__DIRECTIONS FOR THIS TASK__. Leave out all pictures. Return exactly the lines from the top of the material through the line containing "88), 0.15, knots=.2)".

Records with scene code

- - -

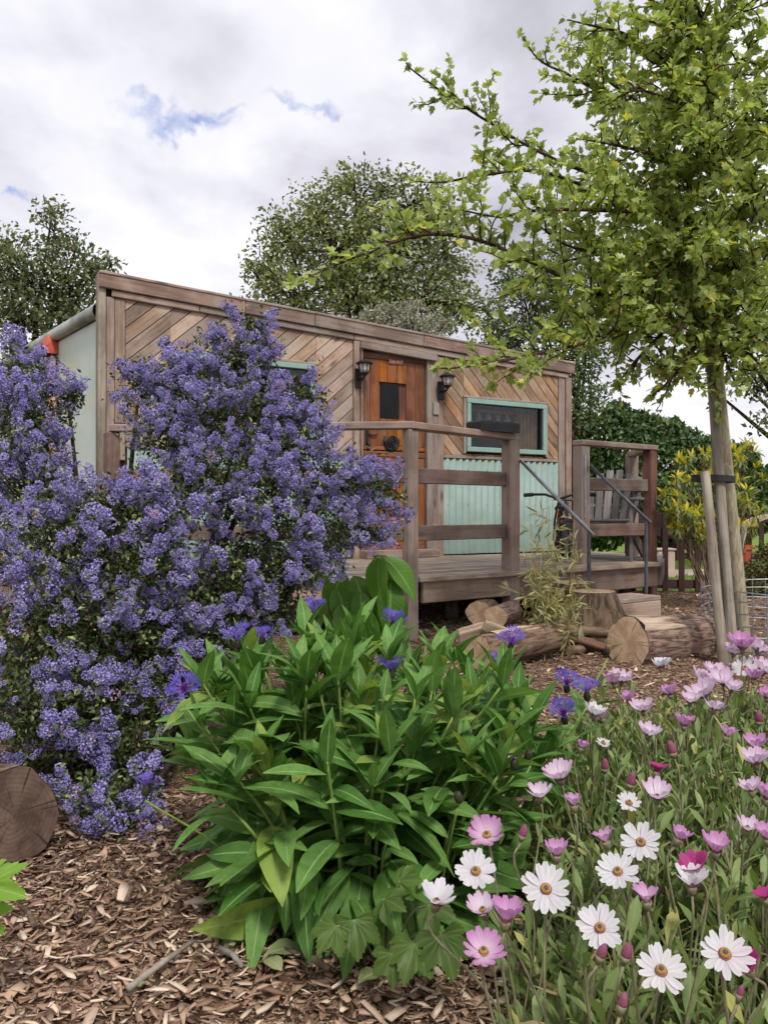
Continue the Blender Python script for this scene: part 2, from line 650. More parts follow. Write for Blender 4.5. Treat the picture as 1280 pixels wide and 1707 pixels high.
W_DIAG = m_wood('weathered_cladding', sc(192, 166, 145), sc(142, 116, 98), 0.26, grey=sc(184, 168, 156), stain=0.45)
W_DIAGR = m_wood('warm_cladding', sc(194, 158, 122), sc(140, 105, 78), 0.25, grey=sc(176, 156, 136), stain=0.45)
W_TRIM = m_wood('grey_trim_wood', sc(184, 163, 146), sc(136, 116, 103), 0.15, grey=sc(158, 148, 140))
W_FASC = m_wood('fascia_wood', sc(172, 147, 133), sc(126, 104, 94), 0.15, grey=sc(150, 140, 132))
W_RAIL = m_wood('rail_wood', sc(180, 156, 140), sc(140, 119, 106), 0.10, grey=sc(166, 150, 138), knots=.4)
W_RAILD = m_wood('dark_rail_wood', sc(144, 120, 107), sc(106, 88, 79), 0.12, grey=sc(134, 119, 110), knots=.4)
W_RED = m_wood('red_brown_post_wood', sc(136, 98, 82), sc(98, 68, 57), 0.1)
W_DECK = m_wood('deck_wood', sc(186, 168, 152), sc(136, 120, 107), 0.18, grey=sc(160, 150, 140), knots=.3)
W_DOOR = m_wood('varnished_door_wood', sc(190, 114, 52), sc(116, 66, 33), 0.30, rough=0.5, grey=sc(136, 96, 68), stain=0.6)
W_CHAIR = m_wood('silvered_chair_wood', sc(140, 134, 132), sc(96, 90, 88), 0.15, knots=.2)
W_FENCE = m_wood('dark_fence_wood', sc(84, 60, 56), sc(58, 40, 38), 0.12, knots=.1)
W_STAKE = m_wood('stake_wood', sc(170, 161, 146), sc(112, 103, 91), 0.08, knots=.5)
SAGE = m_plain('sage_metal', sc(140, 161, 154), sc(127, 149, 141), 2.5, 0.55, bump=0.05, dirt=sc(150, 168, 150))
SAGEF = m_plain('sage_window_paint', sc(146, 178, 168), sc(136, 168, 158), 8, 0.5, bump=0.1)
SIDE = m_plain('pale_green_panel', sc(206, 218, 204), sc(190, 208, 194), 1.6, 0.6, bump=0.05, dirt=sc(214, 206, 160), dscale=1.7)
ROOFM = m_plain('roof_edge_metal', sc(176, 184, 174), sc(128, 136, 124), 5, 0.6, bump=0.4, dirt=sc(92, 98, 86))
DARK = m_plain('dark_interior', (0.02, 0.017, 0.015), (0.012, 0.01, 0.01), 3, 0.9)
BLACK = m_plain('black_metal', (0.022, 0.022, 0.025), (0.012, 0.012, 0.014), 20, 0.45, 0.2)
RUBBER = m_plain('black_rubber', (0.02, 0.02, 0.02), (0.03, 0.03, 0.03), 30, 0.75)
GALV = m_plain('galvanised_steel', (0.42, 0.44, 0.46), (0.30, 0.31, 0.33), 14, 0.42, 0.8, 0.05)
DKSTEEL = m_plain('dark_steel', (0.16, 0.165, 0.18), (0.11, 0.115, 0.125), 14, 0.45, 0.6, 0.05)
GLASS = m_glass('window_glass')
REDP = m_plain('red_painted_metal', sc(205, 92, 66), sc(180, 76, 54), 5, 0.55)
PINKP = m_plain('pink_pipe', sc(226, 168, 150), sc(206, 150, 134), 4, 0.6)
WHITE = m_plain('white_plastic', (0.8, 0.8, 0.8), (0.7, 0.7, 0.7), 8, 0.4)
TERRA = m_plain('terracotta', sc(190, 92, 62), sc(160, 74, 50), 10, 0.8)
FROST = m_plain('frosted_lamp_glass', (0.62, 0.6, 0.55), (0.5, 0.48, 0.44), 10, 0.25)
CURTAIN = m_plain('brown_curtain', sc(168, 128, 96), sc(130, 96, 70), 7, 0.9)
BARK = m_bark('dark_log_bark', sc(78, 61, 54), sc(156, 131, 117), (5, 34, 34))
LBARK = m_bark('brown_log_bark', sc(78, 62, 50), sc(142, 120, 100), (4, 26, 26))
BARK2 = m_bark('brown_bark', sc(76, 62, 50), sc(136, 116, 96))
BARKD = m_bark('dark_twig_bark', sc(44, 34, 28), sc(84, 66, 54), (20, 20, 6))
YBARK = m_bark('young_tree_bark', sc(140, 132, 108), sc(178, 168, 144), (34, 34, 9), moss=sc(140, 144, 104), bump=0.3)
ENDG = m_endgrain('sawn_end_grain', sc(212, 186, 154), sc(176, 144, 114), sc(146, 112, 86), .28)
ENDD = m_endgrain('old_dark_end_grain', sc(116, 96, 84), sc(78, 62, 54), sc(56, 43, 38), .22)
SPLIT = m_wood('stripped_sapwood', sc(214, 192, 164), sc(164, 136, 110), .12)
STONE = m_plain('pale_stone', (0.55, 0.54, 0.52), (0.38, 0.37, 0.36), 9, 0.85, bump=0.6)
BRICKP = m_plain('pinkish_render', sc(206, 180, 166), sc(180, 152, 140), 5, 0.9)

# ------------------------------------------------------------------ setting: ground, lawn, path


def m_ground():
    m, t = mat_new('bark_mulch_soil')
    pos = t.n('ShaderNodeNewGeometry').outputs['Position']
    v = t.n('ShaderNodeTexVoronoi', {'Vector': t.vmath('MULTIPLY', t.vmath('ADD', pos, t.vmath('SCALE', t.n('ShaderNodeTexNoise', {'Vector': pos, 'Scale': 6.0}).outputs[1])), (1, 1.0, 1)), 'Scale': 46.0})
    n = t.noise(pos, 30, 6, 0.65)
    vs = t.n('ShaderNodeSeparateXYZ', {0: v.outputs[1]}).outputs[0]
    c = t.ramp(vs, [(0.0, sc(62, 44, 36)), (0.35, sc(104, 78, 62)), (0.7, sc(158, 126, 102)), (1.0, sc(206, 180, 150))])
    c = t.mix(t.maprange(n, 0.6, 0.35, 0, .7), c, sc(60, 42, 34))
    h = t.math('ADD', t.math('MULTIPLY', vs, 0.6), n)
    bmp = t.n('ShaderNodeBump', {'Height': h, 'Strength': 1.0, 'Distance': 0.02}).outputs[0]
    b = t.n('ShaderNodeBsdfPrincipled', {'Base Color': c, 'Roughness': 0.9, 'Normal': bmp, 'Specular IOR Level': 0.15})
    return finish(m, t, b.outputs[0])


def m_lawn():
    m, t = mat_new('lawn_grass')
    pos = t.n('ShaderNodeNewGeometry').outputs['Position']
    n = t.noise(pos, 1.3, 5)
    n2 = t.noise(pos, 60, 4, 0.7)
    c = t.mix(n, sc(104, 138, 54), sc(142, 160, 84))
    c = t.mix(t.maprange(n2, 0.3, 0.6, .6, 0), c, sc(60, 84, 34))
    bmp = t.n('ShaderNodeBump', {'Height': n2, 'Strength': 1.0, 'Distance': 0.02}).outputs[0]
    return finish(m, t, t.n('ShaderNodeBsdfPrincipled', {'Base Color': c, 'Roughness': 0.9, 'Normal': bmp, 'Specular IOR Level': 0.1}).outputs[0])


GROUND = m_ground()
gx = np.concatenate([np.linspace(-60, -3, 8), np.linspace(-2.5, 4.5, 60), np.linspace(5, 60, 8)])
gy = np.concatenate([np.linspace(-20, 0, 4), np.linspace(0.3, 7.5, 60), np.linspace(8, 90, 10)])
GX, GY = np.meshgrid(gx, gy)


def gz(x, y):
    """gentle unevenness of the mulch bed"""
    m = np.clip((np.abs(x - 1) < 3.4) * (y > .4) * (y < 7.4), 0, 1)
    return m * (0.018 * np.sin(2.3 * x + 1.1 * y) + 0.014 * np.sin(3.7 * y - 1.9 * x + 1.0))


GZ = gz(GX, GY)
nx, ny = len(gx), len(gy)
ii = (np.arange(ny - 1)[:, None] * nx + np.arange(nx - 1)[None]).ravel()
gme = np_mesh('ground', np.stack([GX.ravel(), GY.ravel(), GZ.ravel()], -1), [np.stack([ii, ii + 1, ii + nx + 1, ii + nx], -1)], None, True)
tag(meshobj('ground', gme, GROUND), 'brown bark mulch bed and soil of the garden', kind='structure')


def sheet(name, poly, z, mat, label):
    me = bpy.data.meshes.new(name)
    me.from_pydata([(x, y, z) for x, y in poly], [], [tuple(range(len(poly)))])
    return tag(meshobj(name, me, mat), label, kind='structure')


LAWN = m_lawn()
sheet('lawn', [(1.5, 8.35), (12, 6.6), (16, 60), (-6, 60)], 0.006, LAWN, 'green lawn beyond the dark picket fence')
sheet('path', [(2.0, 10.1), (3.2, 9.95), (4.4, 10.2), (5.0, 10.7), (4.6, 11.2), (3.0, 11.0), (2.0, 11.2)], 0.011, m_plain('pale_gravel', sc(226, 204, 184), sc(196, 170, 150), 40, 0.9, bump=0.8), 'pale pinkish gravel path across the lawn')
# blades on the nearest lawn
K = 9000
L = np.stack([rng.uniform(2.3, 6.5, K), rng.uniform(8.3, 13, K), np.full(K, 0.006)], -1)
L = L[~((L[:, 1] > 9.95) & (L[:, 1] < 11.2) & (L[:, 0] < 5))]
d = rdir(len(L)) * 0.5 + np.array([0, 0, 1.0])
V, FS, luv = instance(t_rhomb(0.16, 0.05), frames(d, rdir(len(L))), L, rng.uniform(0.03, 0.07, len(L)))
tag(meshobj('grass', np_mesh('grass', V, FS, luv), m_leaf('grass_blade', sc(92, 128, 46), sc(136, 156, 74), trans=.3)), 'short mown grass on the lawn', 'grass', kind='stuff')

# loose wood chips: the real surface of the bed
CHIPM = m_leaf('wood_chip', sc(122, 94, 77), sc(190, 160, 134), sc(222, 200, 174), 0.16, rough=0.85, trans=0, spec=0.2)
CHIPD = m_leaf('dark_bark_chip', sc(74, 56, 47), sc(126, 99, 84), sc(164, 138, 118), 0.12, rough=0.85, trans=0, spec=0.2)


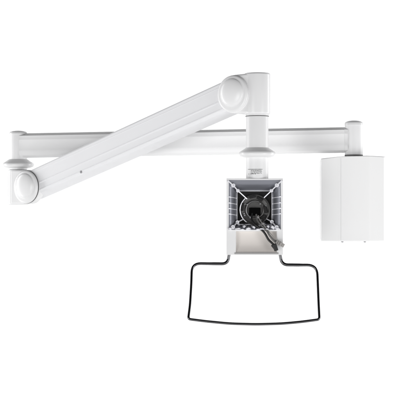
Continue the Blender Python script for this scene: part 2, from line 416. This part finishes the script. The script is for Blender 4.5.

- - -

__REPLY TO THE TASK__.
Continue the Blender Python script for this scene: part 2, from line 650. More parts follow. Write for Blender 4.5. Treat the picture as 1280 pixels wide and 1707 pixels high.
W_DIAG = m_wood('weathered_cladding', sc(192, 166, 145), sc(142, 116, 98), 0.26, grey=sc(184, 168, 156), stain=0.45)
W_DIAGR = m_wood('warm_cladding', sc(194, 158, 122), sc(140, 105, 78), 0.25, grey=sc(176, 156, 136), stain=0.45)
W_TRIM = m_wood('grey_trim_wood', sc(184, 163, 146), sc(136, 116, 103), 0.15, grey=sc(158, 148, 140))
W_FASC = m_wood('fascia_wood', sc(172, 147, 133), sc(126, 104, 94), 0.15, grey=sc(150, 140, 132))
W_RAIL = m_wood('rail_wood', sc(180, 156, 140), sc(140, 119, 106), 0.10, grey=sc(166, 150, 138), knots=.4)
W_RAILD = m_wood('dark_rail_wood', sc(144, 120, 107), sc(106, 88, 79), 0.12, grey=sc(134, 119, 110), knots=.4)
W_RED = m_wood('red_brown_post_wood', sc(136, 98, 82), sc(98, 68, 57), 0.1)
W_DECK = m_wood('deck_wood', sc(186, 168, 152), sc(136, 120, 107), 0.18, grey=sc(160, 150, 140), knots=.3)
W_DOOR = m_wood('varnished_door_wood', sc(190, 114, 52), sc(116, 66, 33), 0.30, rough=0.5, grey=sc(136, 96, 68), stain=0.6)
W_CHAIR = m_wood('silvered_chair_wood', sc(140, 134, 132), sc(96, 90, 88), 0.15, knots=.2)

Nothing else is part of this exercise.